These are all beautiful illustrations, but they don't feel iconic to me. Granted, there is a spectrum when it comes to detail, but isn't the purpose of an icon to distill an idea to its visual essence?
Glyphs and symbols are more likely what you're talking about. They are often referred to as icons in the tech field so I get the confusion with nomenclature.
Icons are mostly represented as visually interesting identifying artifacts about your product. That's why we call app icons _icons_.
The "icons" within the interface of that app, things that might tell you a menu is present or that a group of users is online, are symbols. Glyphs often conform to content. A good example of a glyph is an emoji or dingbats.
There's two sides of that. First there's trends, which has been flat-shaded minimalism for a few years now[0], but before that we had a range of photorealistic or cartoonish icon styles.
On the other hand, I do believe that most of these illustrations are way too detailed to properly function as icons. Styles and trends can change, but unless the author is working with a different meaning of the word "icon", they are always intended to be displayed at medium-small to tiny scales, staying instantly recognizable between a row of different icons.
They are beautiful illustrations absolutely, but I'd not use them as icons. I would use illustrations like this maybe for the front cover of a manual or brochure, perhaps a nice wall-painting(/print) at my office's reception, that kind of thing.
Now I haven't watched the videos (who here has?), so it's possible that some of these artists actually made less detailed and smaller versions of their designs, and it's just the largest one that's showing off in the display frame (it's actually not a very informative article on the whole, IMHO :) ).
BTW I've seen the term "skeuomorph" thrown around this thread a few times, but it's not a synonym for "photorealistic". Icons on themselves don't generally have skeuomorphs in normal apps or OS's, however they are more common in videogames.
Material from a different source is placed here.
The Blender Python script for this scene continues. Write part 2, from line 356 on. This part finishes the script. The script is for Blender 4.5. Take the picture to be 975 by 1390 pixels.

And when they do it usually pertains not to what they're a picture of, but to their function as icons, e.g. a paper tag/label, road/wall/door sign, icon (in religious sense), charm/bead, pill design, etc. In which case I'd argue the skeumorph is still more part of the UI than the icon design itself.
[0] counting "flat design" and "material design" icons as pretty much the same things here, when you compare them to the much more photo-realistic icons we had before.
I think detailed, illustrative icons can be iconic - human eyes are good parsing 3d things with complex shades, and the lighting and color can convey more information than just 2d shapes. I think the purpose of an icon is to be instantly and universally recognizable, as opposed to being a platonic ideal of the thing being conveyed.
It's just that skeuomorphism is out of fashion at the moment so this style look a bit dated.
Icons are mostly represented as visually interesting identifying artifacts about your product. That's why we call app icons _icons_.
The "icons" within the interface of that app, things that might tell you a menu is present or that a group of users is online, are symbols. Glyphs often conform to content. A good example of a glyph is an emoji or dingbats.